┌─ Information shown

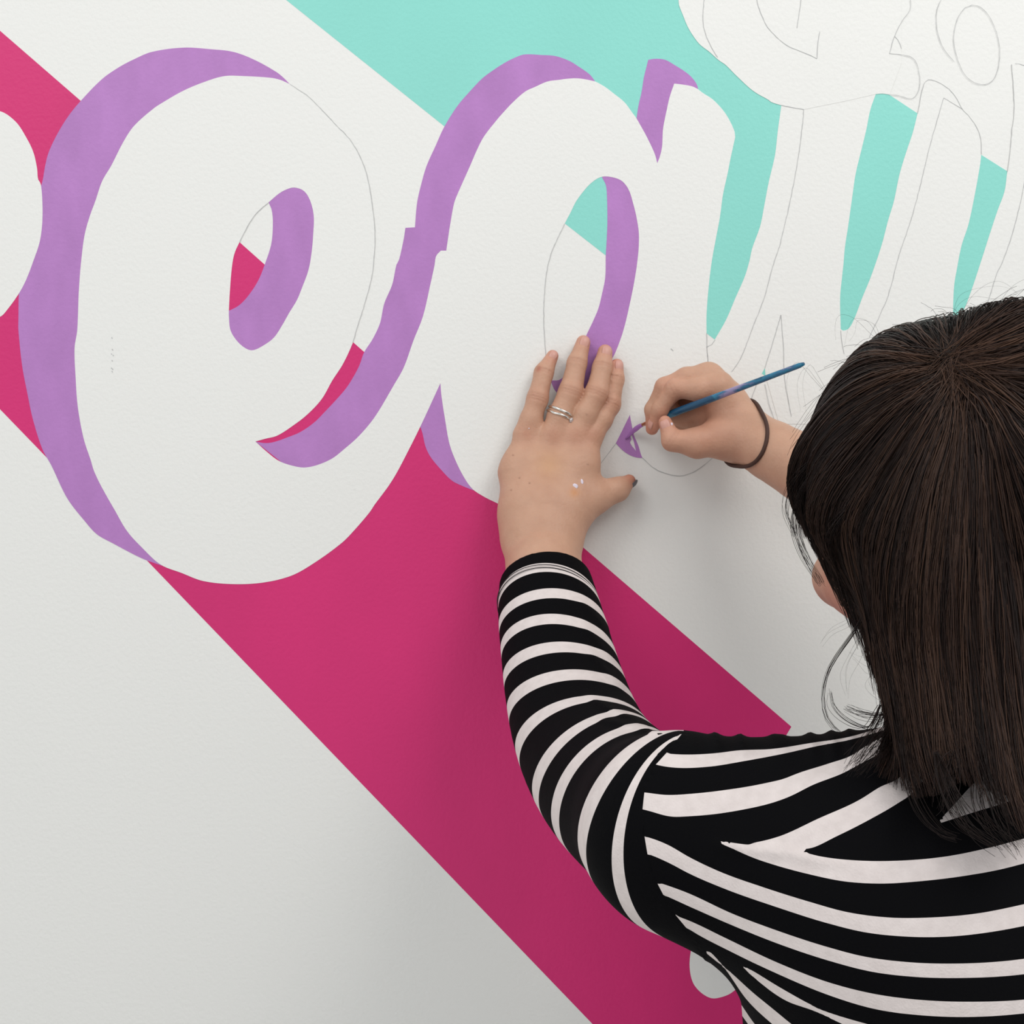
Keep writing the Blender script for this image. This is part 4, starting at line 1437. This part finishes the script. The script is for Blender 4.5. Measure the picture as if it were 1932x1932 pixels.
def hair_pt(u, v):
    """u in [0,NG) ring of guides, v in [0,1] (arrays)"""
    u = np.mod(u, NG_)
    i = np.floor(u).astype(int)
    f = (u - i)[..., None]
    vv = np.clip(v, 0, 1) * (NV_ - 1)
    j = np.minimum(np.floor(vv).astype(int), NV_ - 2)
    g = (vv - j)[..., None]

    def row(k):
        k = np.mod(k, NG_)
        return G3[k, j] * (1 - g) + G3[k, j + 1] * g
    p0, p1, p2, p3 = row(i - 1), row(i), row(i + 1), row(i + 2)
    m1, m2 = (p2 - p0) * .5, (p3 - p1) * .5
    return ((2 * f**3 - 3 * f**2 + 1) * p1 + (f**3 - 2 * f**2 + f) * m1 + (-2 * f**3 + 3 * f**2) * p2 + (f**3 - f**2) * m2)


HCI = HC + np.array([0.0, 0.0, 0.0])


def clear_head(pp, gap, it=4):
    """keep hair outside the skull and neck"""
    q = pp.reshape(-1, 3).copy()
    for _ in range(it):
        f_ = q.astype(np.float32)
        l_, h_ = f_.min(0), f_.max(0)
        d0 = gHead(f_, l_, h_)
        i = np.nonzero(d0 < gap)[0]
        if not len(i):
            break
        fi, di = f_[i], d0[i]
        g = np.stack([gHead(fi + np.eye(3, dtype=np.float32)[k] * .002, l_, h_) - di for k in range(3)], -1).astype(float)
        g /= np.linalg.norm(g, axis=1, keepdims=True) + 1e-9
        q[i] += g * (gap - di)[:, None]
    return q.reshape(pp.shape)


def inward(pp):
    c = HCI.copy()
    v = pp - np.array([c[0], c[1], 0])
    cz = np.clip(pp[..., 2], ZC - .30, c[2])
    v[..., 2] = pp[..., 2] - cz
    v = v / (np.linalg.norm(v, axis=-1, keepdims=True) + 1e-9)
    return -v


# base volume of hair under the strands
nu, nv = 120, 44
uu, vv = np.meshgrid(np.linspace(0, NG_, nu, endpoint=False), np.linspace(0, .93, nv), indexing='ij')
base = hair_pt(uu, vv)
inn = inward(base)
outer = clear_head(base + inn * .0045, .0035)
inner = base + inn * (.0045 + .006 * np.clip(vv * 2, 0, 1)[..., None])
HV = np.concatenate([outer.reshape(-1, 3), inner.reshape(-1, 3)])
HFc = []
for i in range(nu):
    i2 = (i + 1) % nu
    for j in range(nv - 1):
        q = (i * nv + j, i2 * nv + j, i2 * nv + j + 1, i * nv + j + 1)
        HFc.append(q)
        HFc.append(tuple(x + nu * nv for x in q[::-1]))
    HFc.append((i * nv + nv - 1, i2 * nv + nv - 1, i2 * nv + nv - 1 + nu * nv, i * nv + nv - 1 + nu * nv))
HFc = np.array(HFc)

NP = 18


def strands(n, u, v0, v1, off, jit, rad, clump, wave=.0015):
    t = np.linspace(0, 1, NP)
    v = v0[:, None] + (v1 - v0)[:, None] * t[None]
    cu = clump
    pull = np.clip((v - .25) / .75, 0, 1) * .72
    ue = u[:, None] * (1 - pull) + cu[:, None] * pull
    ph = rng.random((n, 1)) * 6.28
    ue = ue + jit[:, None] * t[None]
    p = hair_pt(ue, v)
    inw = inward(p)
    o_ = off[:, None] * np.clip(t * 6, 0, 1)[None] + (1 - np.clip(t * 6, 0, 1))[None] * .006
    p = p + inw * o_[..., None]
    side = np.cross(inw, np.gradient(p, axis=1))
    side /= np.linalg.norm(side, axis=-1, keepdims=True) + 1e-9
    cph = np.floor(clump * 37.7) % 17
    wv = np.sin(v * 9 + cph[:, None]) * wave * np.clip(v * 1.5, 0, 1) + .0006 * np.sin(v * 23 + ph)
    p = p + side * wv[..., None]
    p = clear_head(p, .0048)
    # hair does not spring from one point: roots scattered about the crown
    root = rng.normal(0, 1, (n, 3)) * np.array([.0042, .0015, .0034])
    p = p + root[:, None, :] * (np.clip(1 - v / .22, 0, 1) ** 1.5)[..., None]
    r = rad[:, None] * (1 - .75 * t[None] ** 3) * np.clip(.45 + t[None] * 4, 0, 1)
    return p, r


def strand_mesh(p, r):
    n = p.shape[0]
    tg = np.gradient(p, axis=1)
    tg /= np.linalg.norm(tg, axis=-1, keepdims=True) + 1e-9
    ref = np.array([.31, .77, .55])
    a_ = np.cross(tg, ref)
    a_ /= np.linalg.norm(a_, axis=-1, keepdims=True) + 1e-9
    b_ = np.cross(tg, a_)
    ring = np.stack([p + r[..., None] * (a_ * math.cos(q) + b_ * math.sin(q)) for q in (0, 2.0944, 4.1888)], 2)
    VV = ring.reshape(-1, 3)
    k = p.shape[1]
    i = np.arange(n)[:, None, None] * k * 3
    j = np.arange(k - 1)[None, :, None] * 3
    s_ = np.arange(3)[None, None, :]
    s2 = (s_ + 1) % 3
    FF = np.stack([i + j + s_, i + j + s2, i + j + 3 + s2, i + j + 3 + s_], -1).reshape(-1, 4)
    return VV, FF


NS = 11500
ncl = 420
cl_u = rng.random(ncl) * NG_
cl_b = rng.normal(0, 1, ncl)
# more strands where the picture sees the hair (guides 2..12)
u = np.concatenate([rng.random(int(NS * .45)) * NG_, 2 + rng.random(NS - int(NS * .45)) * 10.5])
ci = np.argmin(np.abs(u[:, None] - cl_u[None]), axis=1)
v0 = rng.random(NS) ** 1.3 * .42
cl_l = .80 + .20 * rng.random(ncl) ** .8
v1 = cl_l[ci] + .10 * rng.normal(0, .6, NS)
v1 = np.minimum(v1, 1.0)
short = rng.random(NS) < .10
v1 = np.where(short, np.maximum(v0 + .25, v1 * (.55 + .4 * rng.random(NS))), v1)
off = rng.random(NS) ** 1.4 * .0065 - .0008 + np.where(cl_b[ci] > .6, -.0012, 0)
jit = rng.normal(0, .10, NS)
rad = .00022 + .00022 * rng.random(NS)
p_, r_ = strands(NS, u, v0, v1, off, jit, rad, cl_u[ci])
v_s, f_s = strand_mesh(p_, r_)
tone = np.repeat(np.clip(.5 + .22 * cl_b[ci] + .16 * rng.normal(0, 1, NS), 0, 1), NP * 3)
# flyaways
NF = 260
u = rng.random(NF) * NG_
v0 = rng.random(NF) * .5
v1 = v0 + .12 + .25 * rng.random(NF)
off = -(.002 + .010 * rng.random(NF) ** 2)
t = np.linspace(0, 1, NP)
vv_ = v0[:, None] + (v1 - v0)[:, None] * t
pf = hair_pt(u[:, None] + rng.normal(0, .25, NF)[:, None] * t, vv_)
iw = inward(pf)
pf = pf + iw * (off[:, None] * t ** .8 + .004 * (1 - t))[..., None]
pf += np.cumsum(rng.normal(0, .00016, pf.shape), axis=1)
v_f, f_f = strand_mesh(pf, np.full((NF, NP), .00009))
# loose locks traced from the photograph
LOCKS = [([(1650, 1100, .43), (1629, 1158, .43), (1613, 1189, .43), (1585, 1228, .43), (1561, 1269, .43), (1552, 1311, .43), (1556, 1349, .435), (1572, 1373, .44), (1598, 1391, .45)], 9, .0012),
         ([(1660, 1330, .45), (1640, 1372, .45), (1623, 1372, .45), (1592, 1355, .445), (1572, 1331, .44), (1567, 1305, .44)], 7, .0012),
         ([(1690, 1340, .46), (1660, 1352, .46), (1628, 1348, .455), (1598, 1336, .45)], 14, .0016),
         ([(1690, 1330, .46), (1660, 1310, .455), (1640, 1285, .45), (1655, 1265, .45), (1668, 1280, .45)], 5, .0015),
         ([(1680, 1290, .465), (1678, 1350, .475), (1655, 1400, .49), (1632, 1428, .50), (1612, 1452, .503)], 60, .0045),
         ([(1690, 1310, .47), (1690, 1370, .48), (1672, 1410, .495), (1660, 1440, .50)], 40, .004),
         ([(1700, 1400, .51), (1712, 1470, .525), (1735, 1530, .54), (1770, 1570, .552), (1800, 1580, .556)], 16, .002),
         ([(1765, 1420, .535), (1785, 1490, .548), (1820, 1550, .558), (1880, 1590, .562)], 26, .003),
         ([(1850, 1430, .535), (1862, 1500, .548), (1885, 1560, .558), (1920, 1600, .562)], 30, .004),
         ([(1800, 1420, .535), (1790, 1480, .545), (1778, 1530, .552)], 18, .003),
         ([(1600, 960, .46), (1570, 1010, .45), (1574, 1060, .44), (1590, 1105, .437), (1628, 1150, .437)], 26, .0022),
         ([(1545, 880, .42), (1512, 930, .40), (1500, 985, .395), (1515, 1040, .40), (1550, 1100, .41)], 20, .002),
         ([(1530, 870, .41), (1497, 915, .39), (1484, 960, .385), (1500, 1010, .385)], 10, .0015),
         ([(1620, 1130, .44), (1606, 1170, .43), (1570, 1190, .425), (1550, 1215, .42)], 3, .002),
         ([(1640, 1180, .445), (1620, 1230, .44), (1600, 1270, .435), (1600, 1310, .435)], 4, .003),
         ([(1660, 1260, .45), (1630, 1250, .44), (1610, 1235, .44)], 3, .003),
         ([(1560, 745, .42), (1535, 720, .415), (1515, 700, .41), (1500, 730, .40), (1505, 780, .40)], 3, .004),
         ([(1660, 640, .42), (1640, 610, .42), (1610, 605, .41), (1590, 650, .40)], 3, .004),
         ([(1800, 620, .44), (1830, 580, .43), (1870, 560, .42), (1930, 570, .41)], 5, .005),
         ([(1870, 600, .44), (1900, 570, .43), (1950, 555, .42), (1990, 580, .41)], 5, .005)]
pl, rl_ = [], []
for pts, n, spread in LOCKS:
    c_ = catmull([P(*q) for q in pts], NP)
    for k in range(n):
        e0 = rng.normal(0, 1, 3) * spread
        e1 = rng.normal(0, 1, 3) * spread * .5
        tt = np.linspace(0, 1, NP)[:, None]
        wob = np.sin(tt * (4 + 5 * rng.random()) + rng.random() * 6) * spread * .5 * tt
        q = c_ + e0 * (np.sin(tt * math.pi * .9) * .8 + .2) * (1 - .3 * tt) + e1 * tt + wob * rng.normal(0, .6, 3)
        pl.append(q)
        rl_.append(np.full(NP, (.00012 + .00012 * rng.random()) if n > 6 else .00007) * np.linspace(1, .4, NP))
v_l, f_l = strand_mesh(np.array(pl), np.array(rl_))
allV = np.concatenate([HV, v_s, v_f, v_l])
allF = np.concatenate([HFc, f_s + len(HV), f_f + len(HV) + len(v_s), f_l + len(HV) + len(v_s) + len(v_f)])
allT = np.concatenate([np.full(len(HV), .22), tone, np.full(len(v_f), .5), np.repeat(np.clip(rng.normal(.3, .15, len(pl)), 0, 1), NP * 3)])
m, nt, b = mat_new('brown_hair')
a = nt.nodes.new('ShaderNodeAttribute')
a.attribute_name = 'tone'
rp = nt.nodes.new('ShaderNodeValToRGB')
rp.color_ramp.elements[0].color = (.006, .0035, .003, 1)
rp.color_ramp.elements[1].color = (.085, .044, .028, 1)
e = rp.color_ramp.elements.new(.5)
e.color = (.019, .0095, .0072, 1)
nt.links.new(a.outputs['Fac'], rp.inputs['Fac'])
nt.links.new(rp.outputs['Color'], b.inputs['Base Color'])
b.inputs['Roughness'].default_value = .5
b.inputs['Specular IOR Level'].default_value = .18
M_HAIR = m
WHORL = P(1812, 690, .475)
dw = np.linalg.norm((allV - WHORL) / np.array([1.5, 1.2, .8]), axis=1)
allT = np.clip(allT * .78 + .42 * np.exp(-(dw / .036) ** 2), 0, 1)       # thin hair, scalp showing at the crown
hm = new_mesh('hair', allV, allF)
attr_f(hm, 'tone', allT)
link('hair', hm, M_HAIR, PERSON, 'long straight dark brown hair falling down the back')
# eyes (turned to the wall)
M_EYE = plain('eye_white', (.75, .73, .70), .2)
for e in eyeS:
    c = e.a + HF * .0035
    bm = bmesh.new()
    bmesh.ops.create_uvsphere(bm, u_segments=16, v_segments=10, radius=.0118)
    for v in bm.verts:
        v.co += Vector(c)
    for f in bm.faces:
        f.smooth = True
    mm = bpy.data.meshes.new('eye')
    bm.to_mesh(mm)
    bm.free()
    link('eye', mm, M_EYE, BODY)
print('tris skin', len(F) * 2, 'shirt', len(SF) * 2, 'hair', len(allF) * 2)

└─

Given request: Return the material line for line, from its beginning to the line that contains "g = (vv - j)[..., None]", with the pictures left out.

The reply:
Keep writing the Blender script for this image. This is part 4, starting at line 1437. This part finishes the script. The script is for Blender 4.5. Measure the picture as if it were 1932x1932 pixels.
def hair_pt(u, v):
    """u in [0,NG) ring of guides, v in [0,1] (arrays)"""
    u = np.mod(u, NG_)
    i = np.floor(u).astype(int)
    f = (u - i)[..., None]
    vv = np.clip(v, 0, 1) * (NV_ - 1)
    j = np.minimum(np.floor(vv).astype(int), NV_ - 2)
    g = (vv - j)[..., None]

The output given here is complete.